Bir hafta kadar önce, gayet mutlu uyandığım bir sabah, öldükten sonra ne yapacağıma nihayet karar vermiş / bulmuş buldum kendimi. Öyle bunalım bir şeyler hiç değil, hakikaten değil, derin güzel bir uykudan uyanınca gelen aydınlık düşüncelerden. Hem sonra insan emekli olduktan sonrasını planlıyorsa, bu gayet normalse… (Sonuç mu dediniz, ne dediniz, ne dediniz
Sonuç hiç gömülür mü, geliyorum) Neyse, diyeceğimi yazayım da hiç de öyle karamsar -slash- allegorik -slash, virgül- italik çok afedersiniz sembolik bir şeyler olmadığını görün:
Öldükten sonra ikindi/saat 5 güneş batarken Hüsniya ile yeni yıkanmış balkonunda çay içip, oradaki sofada kestirip, uyanıp, aynı anı tekrar tekrar yaşamak istiyorum.
Özetle bu. Tabii ki sevdiklerim, kitaplar, filmler, müzikler, purolar, arkadaşlar da var ama temeli bu, her şey bunun üzerine kuruluyor, gerisi geliyor.
Bambaşka bir konuya atlayalım (haydi!): Sonic Youth dinliyorum yine bir süredir, hem de dinlemekle kalmıyorum, bir yandan da konser kayıtlarını da izliyorum. Böylesi bir varoluş — en çiğ haliyle diyeceğim değil ama benim için epey bir şey. Kendimce ahkamlar kesiyorum kendime, örneğin diyorum ki “Sonic Youth, diğer yüzü Portishead olan bir paranın bu yüzü…”, gibi. Ne desem umurlarında olmuyor.
Plumtree’yi keşfettim Scott Pilgrim vs. the World vesilesi ile, oradan depreşti tabii, bol bol Discount dinledim, Sleater Kinney’e biraz daha dalabildim, Veruca Salt, Vivian Girls keşfettim. Bunları, bunları yaptım, müzik güzel bir şey, müzik bir dünya.
ben bunları yazarken, epigraf gelir gibi oldu, geçti; mark e. smith hâlâ ölü; cure, nine inch nails ile ortak konser veriyor; smashing pumpkins toplanır gibi oldu ama kim deal’siz pixies muamelesi çektiler, sonra da olmadı sanırım.

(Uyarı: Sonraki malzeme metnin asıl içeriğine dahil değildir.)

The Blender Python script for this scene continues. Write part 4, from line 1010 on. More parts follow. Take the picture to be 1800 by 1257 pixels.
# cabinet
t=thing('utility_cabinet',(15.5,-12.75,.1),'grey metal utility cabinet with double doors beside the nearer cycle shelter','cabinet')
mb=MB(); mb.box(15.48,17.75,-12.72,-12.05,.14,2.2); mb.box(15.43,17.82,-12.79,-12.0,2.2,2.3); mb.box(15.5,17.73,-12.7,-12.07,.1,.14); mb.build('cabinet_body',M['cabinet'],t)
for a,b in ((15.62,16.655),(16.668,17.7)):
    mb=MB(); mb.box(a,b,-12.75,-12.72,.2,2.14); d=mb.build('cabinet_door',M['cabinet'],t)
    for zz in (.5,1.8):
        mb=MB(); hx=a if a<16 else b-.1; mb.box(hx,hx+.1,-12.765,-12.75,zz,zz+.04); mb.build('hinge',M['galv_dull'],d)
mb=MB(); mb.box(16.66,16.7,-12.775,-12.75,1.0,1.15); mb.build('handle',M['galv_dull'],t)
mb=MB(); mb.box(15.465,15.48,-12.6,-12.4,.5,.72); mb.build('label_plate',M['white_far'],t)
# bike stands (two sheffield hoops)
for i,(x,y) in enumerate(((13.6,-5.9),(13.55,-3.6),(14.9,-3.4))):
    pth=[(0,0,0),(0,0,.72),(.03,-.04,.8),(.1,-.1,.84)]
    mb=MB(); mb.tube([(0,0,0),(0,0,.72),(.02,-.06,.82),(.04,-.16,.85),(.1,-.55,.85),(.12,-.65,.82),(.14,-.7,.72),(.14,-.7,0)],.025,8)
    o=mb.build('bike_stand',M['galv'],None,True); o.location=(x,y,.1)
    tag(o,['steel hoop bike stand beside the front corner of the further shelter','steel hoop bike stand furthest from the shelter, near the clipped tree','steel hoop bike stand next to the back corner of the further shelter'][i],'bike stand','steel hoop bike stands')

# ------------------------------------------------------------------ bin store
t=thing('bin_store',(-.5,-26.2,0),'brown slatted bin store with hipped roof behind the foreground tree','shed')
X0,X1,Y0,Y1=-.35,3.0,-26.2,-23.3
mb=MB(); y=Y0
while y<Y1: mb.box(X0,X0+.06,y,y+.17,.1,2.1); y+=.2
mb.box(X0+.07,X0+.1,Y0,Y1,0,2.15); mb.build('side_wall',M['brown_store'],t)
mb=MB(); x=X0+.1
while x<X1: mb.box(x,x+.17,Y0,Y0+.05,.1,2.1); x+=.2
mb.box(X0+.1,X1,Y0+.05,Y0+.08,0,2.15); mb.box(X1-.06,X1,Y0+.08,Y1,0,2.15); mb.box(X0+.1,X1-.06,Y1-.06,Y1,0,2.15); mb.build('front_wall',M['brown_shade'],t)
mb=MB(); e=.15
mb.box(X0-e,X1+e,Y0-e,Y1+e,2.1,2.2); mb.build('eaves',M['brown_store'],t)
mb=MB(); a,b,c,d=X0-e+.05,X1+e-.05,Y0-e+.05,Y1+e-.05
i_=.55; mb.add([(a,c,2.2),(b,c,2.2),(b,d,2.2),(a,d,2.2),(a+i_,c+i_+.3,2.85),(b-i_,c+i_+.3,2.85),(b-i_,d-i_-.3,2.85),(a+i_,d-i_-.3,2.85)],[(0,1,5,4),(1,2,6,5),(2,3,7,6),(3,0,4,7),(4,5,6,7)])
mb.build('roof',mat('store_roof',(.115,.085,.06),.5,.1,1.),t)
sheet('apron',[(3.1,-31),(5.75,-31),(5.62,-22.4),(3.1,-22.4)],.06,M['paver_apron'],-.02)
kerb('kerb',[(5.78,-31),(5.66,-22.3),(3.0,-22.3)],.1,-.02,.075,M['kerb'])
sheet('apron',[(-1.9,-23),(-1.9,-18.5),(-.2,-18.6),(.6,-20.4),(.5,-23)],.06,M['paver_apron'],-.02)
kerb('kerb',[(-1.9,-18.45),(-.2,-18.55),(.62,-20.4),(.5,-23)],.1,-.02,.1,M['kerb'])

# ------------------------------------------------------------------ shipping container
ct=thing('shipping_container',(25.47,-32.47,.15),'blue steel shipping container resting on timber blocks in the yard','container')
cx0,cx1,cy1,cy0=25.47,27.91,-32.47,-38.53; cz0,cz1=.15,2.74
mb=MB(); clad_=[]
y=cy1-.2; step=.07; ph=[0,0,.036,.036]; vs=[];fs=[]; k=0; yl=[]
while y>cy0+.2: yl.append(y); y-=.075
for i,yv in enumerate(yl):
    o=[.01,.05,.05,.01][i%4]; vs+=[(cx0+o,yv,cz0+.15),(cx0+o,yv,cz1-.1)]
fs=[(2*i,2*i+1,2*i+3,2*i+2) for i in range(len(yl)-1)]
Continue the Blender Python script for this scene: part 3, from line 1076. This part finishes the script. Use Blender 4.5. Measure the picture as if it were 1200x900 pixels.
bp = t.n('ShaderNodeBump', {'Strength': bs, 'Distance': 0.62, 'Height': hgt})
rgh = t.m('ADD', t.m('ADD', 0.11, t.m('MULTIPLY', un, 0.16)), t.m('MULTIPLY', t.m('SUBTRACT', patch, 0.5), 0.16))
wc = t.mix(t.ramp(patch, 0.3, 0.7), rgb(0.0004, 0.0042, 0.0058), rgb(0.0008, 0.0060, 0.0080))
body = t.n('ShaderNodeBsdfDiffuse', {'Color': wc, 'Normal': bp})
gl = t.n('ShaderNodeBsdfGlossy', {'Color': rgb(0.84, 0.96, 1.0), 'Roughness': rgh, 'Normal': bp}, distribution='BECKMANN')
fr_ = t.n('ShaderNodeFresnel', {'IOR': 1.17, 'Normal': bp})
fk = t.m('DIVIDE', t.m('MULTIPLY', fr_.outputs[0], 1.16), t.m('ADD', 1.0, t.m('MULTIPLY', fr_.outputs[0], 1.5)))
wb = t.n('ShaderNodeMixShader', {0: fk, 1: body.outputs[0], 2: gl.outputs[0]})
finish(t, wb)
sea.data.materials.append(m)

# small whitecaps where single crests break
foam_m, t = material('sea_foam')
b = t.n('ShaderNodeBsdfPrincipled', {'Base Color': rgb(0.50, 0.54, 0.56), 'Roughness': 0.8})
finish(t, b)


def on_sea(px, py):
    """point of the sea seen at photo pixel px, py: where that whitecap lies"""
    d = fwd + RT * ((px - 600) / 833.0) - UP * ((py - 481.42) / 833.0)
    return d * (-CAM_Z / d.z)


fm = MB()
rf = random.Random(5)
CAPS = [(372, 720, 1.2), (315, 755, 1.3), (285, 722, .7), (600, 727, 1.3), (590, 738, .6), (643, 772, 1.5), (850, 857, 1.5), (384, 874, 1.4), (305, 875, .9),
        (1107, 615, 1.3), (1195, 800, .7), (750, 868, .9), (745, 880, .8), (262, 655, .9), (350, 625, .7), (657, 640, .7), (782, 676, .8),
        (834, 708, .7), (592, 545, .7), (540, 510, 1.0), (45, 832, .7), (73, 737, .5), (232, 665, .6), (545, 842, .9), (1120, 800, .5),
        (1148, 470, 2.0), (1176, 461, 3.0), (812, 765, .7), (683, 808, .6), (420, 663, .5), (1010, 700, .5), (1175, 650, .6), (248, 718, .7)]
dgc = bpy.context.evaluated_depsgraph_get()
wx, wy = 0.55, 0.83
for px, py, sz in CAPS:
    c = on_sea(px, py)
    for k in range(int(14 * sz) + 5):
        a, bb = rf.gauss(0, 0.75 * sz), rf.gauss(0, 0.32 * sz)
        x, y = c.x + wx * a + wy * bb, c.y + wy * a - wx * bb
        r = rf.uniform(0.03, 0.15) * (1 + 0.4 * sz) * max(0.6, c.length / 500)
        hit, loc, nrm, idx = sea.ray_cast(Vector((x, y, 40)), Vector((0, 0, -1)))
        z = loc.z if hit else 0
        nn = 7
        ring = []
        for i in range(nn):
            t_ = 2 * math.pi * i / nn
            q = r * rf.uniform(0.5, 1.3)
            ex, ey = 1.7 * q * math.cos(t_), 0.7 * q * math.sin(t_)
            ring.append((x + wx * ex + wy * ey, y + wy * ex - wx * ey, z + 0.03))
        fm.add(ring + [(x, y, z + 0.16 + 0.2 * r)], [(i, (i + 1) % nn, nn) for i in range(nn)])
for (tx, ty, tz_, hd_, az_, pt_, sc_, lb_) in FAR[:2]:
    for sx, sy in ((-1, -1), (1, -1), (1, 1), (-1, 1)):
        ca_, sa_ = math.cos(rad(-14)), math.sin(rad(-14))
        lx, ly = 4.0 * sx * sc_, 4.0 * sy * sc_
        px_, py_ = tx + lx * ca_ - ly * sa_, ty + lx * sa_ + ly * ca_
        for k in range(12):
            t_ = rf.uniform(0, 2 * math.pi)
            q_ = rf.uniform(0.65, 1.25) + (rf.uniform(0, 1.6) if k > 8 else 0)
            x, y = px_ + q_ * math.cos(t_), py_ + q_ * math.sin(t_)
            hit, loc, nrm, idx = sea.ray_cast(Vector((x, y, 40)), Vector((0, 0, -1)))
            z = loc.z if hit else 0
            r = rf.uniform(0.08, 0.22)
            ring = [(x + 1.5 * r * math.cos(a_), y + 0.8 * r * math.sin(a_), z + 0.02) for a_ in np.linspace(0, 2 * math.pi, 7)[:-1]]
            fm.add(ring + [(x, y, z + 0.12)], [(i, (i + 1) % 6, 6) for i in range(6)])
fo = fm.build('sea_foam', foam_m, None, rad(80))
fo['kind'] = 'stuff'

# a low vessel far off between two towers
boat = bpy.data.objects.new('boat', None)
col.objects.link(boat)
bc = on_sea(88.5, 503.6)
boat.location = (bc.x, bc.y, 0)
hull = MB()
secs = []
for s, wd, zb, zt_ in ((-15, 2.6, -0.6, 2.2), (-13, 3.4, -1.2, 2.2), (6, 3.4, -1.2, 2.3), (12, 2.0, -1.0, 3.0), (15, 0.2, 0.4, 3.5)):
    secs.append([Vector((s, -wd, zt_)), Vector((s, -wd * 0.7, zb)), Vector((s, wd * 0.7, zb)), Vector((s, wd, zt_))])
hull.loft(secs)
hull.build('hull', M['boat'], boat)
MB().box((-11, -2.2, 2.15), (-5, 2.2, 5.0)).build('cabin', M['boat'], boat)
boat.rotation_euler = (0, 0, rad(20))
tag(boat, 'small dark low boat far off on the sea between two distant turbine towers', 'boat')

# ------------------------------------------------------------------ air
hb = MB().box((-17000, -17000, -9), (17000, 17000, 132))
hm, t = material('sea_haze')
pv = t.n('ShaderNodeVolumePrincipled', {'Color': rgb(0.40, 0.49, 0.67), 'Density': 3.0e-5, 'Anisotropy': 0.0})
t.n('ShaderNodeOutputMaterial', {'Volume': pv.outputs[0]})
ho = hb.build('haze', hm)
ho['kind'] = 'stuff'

4 kitaplık Shadowrun romanları romansım, 4. kitabın (“2XS”) fena patlak çıkmasıyla kabak tadı verdi, durdum, bir süre (2 hafta sanırım) okuyacak bir şey bulamadım, sonra Hugo ile Nebula’yı kimler kazanmış diye baktım, “All the Birds in the Sky”ı buldum, yorumlarda “Little, Big” ile kıyaslamışlar, okumaya karar verdim, evvelsi gün başladım, bu sıralar yarılamış durumdayım, başı daha güzeldi; aynı gün Ursula LeGuin’in “Loathe of Heaven”ı varmış, ondan haberim oldu, onu da listeye aldım; bizzat John Crowley’nin ta kendisinin bir “Engine Summer”ı varmış, bir de “Ka”sı, hem Ka bu yıl mı ne çıkmış, onları da, onları da aldım listeye (hepsini aldım, geliyorum). Okuyacak çok şey oldu, üniversitede işler çoktu, bir tane başvuru vardı onu yaptım, Eda Portekiz’e gidip geldi.